Shhh – Keep it Quiet

Confidentiality is one of the most important things for a business owner to consider when it’s time to sell. In fact, as our experience has shown us time and time again, sellers who maintain a very high level of confidentiality are much more likely to get a favourable amount for their company.

If you have been approached by a buyer and you decide to sell the business without professional assistance, you must have the buyer sign a Confidentiality/Non-Interference Agreement. If the buyer provides one (and often they do), have your lawyer or an intermediary review it with you. Many so-called buyers are simply competitors looking to acquire information through industrial espionage. A business intermediary or a good transaction lawyer can provide you with an agreement that will protect your long-term interests.

The following is an excerpt from Doug’s book “There’s Always a Way to Sell Your Business

She Got Her Name in the Paper

Martha decided it was time to sell her small shop, The Flower Garden. She ran ads in the local newspaper looking for someone to buy the business. In a very short time her intentions became general knowledge in the community.

As a result, her two key employees promptly quit and went to work for another company, creating operating problems – and great stress – for Martha.

The rumour mill started to grind. Suppliers became nervous, losing confidence in Martha’s continued ability to pay bills on time. A major customer who spent about $800 per week went to a competitor, thereby reducing her profits and the overall value of her business.

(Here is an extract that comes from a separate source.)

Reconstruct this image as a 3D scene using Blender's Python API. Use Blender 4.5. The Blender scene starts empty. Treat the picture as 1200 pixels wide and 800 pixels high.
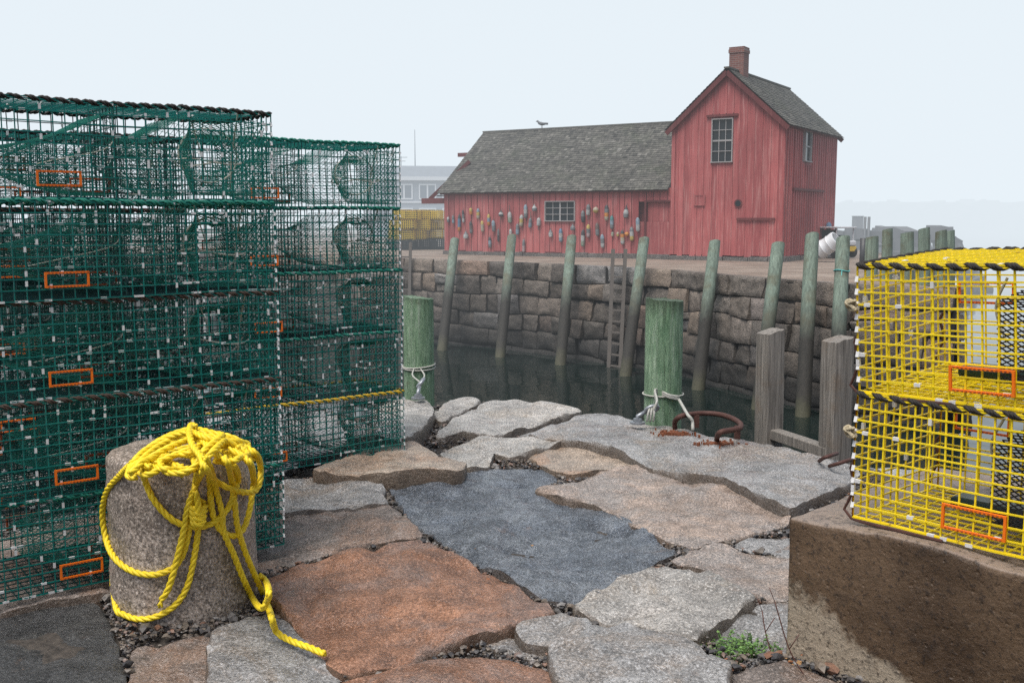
import bpy, bmesh, math, random
import numpy as np
from mathutils import Vector, Matrix, noise
from mathutils.geometry import delaunay_2d_cdt
R = math.radians
scene = bpy.context.scene
COL = scene.collection
rnd = random.Random(7)

# ---------------------------------------------------------------- survey of the place
CAM_Z = 1.45
FPX = 1200.0
HORIZON = 255.0
PITCH = math.atan((400.0 - HORIZON) / FPX)

def ray(px, py):
    u = (px - 600.0) / FPX; v = -(py - 400.0) / FPX
    return Vector((u, math.cos(PITCH) + v * math.sin(PITCH), -math.sin(PITCH) + v * math.cos(PITCH)))
def G(px, py, z=0.0):
    r = ray(px, py); t = (z - CAM_Z) / r.z
    return Vector((r.x * t, r.y * t, z))
def at(px, py, Y):
    r = ray(px, py); t = Y / r.y
    return Vector((r.x * t, Y, CAM_Z + r.z * t))

# ---------------------------------------------------------------- mesh helper
class MB:
    def __init__(s): s.v = []; s.f = []; s.m = []; s.t = []
    def face(s, pts, m=0, t=0.5):
        i = len(s.v); s.v.extend([tuple(p) for p in pts]); s.f.append(tuple(range(i, i + len(pts)))); s.m.append(m); s.t.append(t)
    def add(s, vs, fs, m=0, t=0.5):
        i = len(s.v); s.v.extend([tuple(p) for p in vs])
        for f in fs: s.f.append(tuple(k + i for k in f)); s.m.append(m); s.t.append(t)
    def box(s, x0, x1, y0, y1, z0, z1, m=0, t=0.5, M=None):
        vs = [Vector(p) for p in ((x0,y0,z0),(x1,y0,z0),(x1,y1,z0),(x0,y1,z0),(x0,y0,z1),(x1,y0,z1),(x1,y1,z1),(x0,y1,z1))]
        if M is not None: vs = [M @ p for p in vs]
        s.add(vs, [(0,3,2,1),(4,5,6,7),(0,1,5,4),(1,2,6,5),(2,3,7,6),(3,0,4,7)], m, t)
    def prism(s, poly, dirv, m=0, t=0.5):
        n = len(poly); d = Vector(dirv)
        vs = [Vector(p) for p in poly] + [Vector(p) + d for p in poly]
        fs = [tuple(range(n - 1, -1, -1)), tuple(range(n, 2 * n))] + [(i, (i + 1) % n, n + (i + 1) % n, n + i) for i in range(n)]
        s.add(vs, fs, m, t)
    def bar(s, p, q, w, h=None, m=0, t=0.5, up=(0,0,1), caps=True):
        p = Vector(p); q = Vector(q); d = (q - p)
        if d.length < 1e-7: return
        d.normalize(); up = Vector(up)
        if abs(d.dot(up)) > .95: up = Vector((0,1,0)) if abs(d.y) < .9 else Vector((1,0,0))
        a = d.cross(up).normalized(); b = a.cross(d)
        h = w if h is None else h
        c = [a*(w/2)+b*(h/2), -a*(w/2)+b*(h/2), -a*(w/2)-b*(h/2), a*(w/2)-b*(h/2)]
        fs = [(0,1,5,4),(1,2,6,5),(2,3,7,6),(3,0,4,7)]
        if caps: fs += [(3,2,1,0),(4,5,6,7)]
        s.add([p + k for k in c] + [q + k for k in c], fs, m, t)
    def tube(s, pts, r, n=8, m=0, t=0.5, closed=False, caps=True):
        pts = [Vector(p) for p in pts]; N = len(pts)
        rs = r if isinstance(r, (list, tuple)) else [r] * N
        i0 = len(s.v); prev = None
        for k in range(N):
            if closed: d = pts[(k + 1) % N] - pts[k - 1]
            else: d = pts[min(k + 1, N - 1)] - pts[max(k - 1, 0)]
            if d.length < 1e-9: d = Vector((0,0,1))
            d.normalize()
            if prev is None:
                a = d.orthogonal().normalized()
            else:
                a = prev - d * prev.dot(d)
                a = a.normalized() if a.length > 1e-6 else d.orthogonal().normalized()
            prev = a; b = d.cross(a)
            for j in range(n):
                an = 2 * math.pi * j / n
                s.v.append(tuple(pts[k] + (a * math.cos(an) + b * math.sin(an)) * rs[k]))
        for k in range(N if closed else N - 1):
            k2 = (k + 1) % N
            for j in range(n):
                j2 = (j + 1) % n
                s.f.append((i0 + k*n + j, i0 + k*n + j2, i0 + k2*n + j2, i0 + k2*n + j)); s.m.append(m); s.t.append(t)
        if caps and not closed:
            s.f.append(tuple(i0 + j for j in range(n - 1, -1, -1))); s.m.append(m); s.t.append(t)
            s.f.append(tuple(i0 + (N-1)*n + j for j in range(n))); s.m.append(m); s.t.append(t)
    def lathe(s, prof, n=24, m=0, M=None, wob=0.0, seed=0, t=0.5):
        i0 = len(s.v)
        for (r, z) in prof:
            for j in range(n):
                an = 2*math.pi*j/n
                rr = r * (1 + wob * noise.noise(Vector((math.cos(an)*1.3 + seed, math.sin(an)*1.3, z*2.2)))) 
                p = Vector((rr*math.cos(an), rr*math.sin(an), z))
                s.v.append(tuple(M @ p if M is not None else p))
        for k in range(len(prof)-1):
            for j in range(n):
                j2 = (j+1) % n
                s.f.append((i0+k*n+j, i0+k*n+j2, i0+(k+1)*n+j2, i0+(k+1)*n+j)); s.m.append(m); s.t.append(t)
        s.f.append(tuple(i0 + j for j in range(n-1,-1,-1))); s.m.append(m); s.t.append(t)
        s.f.append(tuple(i0 + (len(prof)-1)*n + j for j in range(n))); s.m.append(m); s.t.append(t)
    def mesh(s, name, mats, smooth=False, sharp=None):
        me = bpy.data.meshes.new(name)
        me.from_pydata(s.v, [], s.f)
        for x in (mats if isinstance(mats, (list, tuple)) else [mats]): me.materials.append(x)
        me.polygons.foreach_set('material_index', s.m)
        me.polygons.foreach_set('use_smooth', [bool(smooth)] * len(s.f))
        a = me.attributes.new('tint', 'FLOAT', 'FACE'); a.data.foreach_set('value', s.t)
        me.update()
        if smooth and sharp: me.set_sharp_from_angle(angle=R(sharp))
        return me
    def build(s, name, mats, parent=None, smooth=False, sharp=None, bevel=None, loc=None):
        o = bpy.data.objects.new(name, s.mesh(name, mats, smooth, sharp)); COL.objects.link(o)
        if parent is not None: o.parent = parent
        if loc is not None: o.location = loc
        if bevel:
            b = o.modifiers.new('edge', 'BEVEL'); b.width = bevel; b.segments = 2; b.limit_method = 'ANGLE'; b.angle_limit = R(40)
        return o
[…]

Had she used a professional business intermediary, that newspaper ad would never have been run. Martha could have continued to run her business profitably while getting into position to sell her company.

It is critical for you to keep news of a pending sale away from the employees. Employees have a variety of reactions when they hear about a sale.

Some will be concerned about the security of their job and about their mortgage and car payments.

Others will leave the company and go to work for a competitor.

Still others will come back and demand a raise because they may, correctly or incorrectly, believe the company just cannot get by without them.

Some will get over this concern and realize that the business, if sold, will still require their services as employees.

But all of this anxiety and stress can be avoided simply by keeping notice of the sale confidential.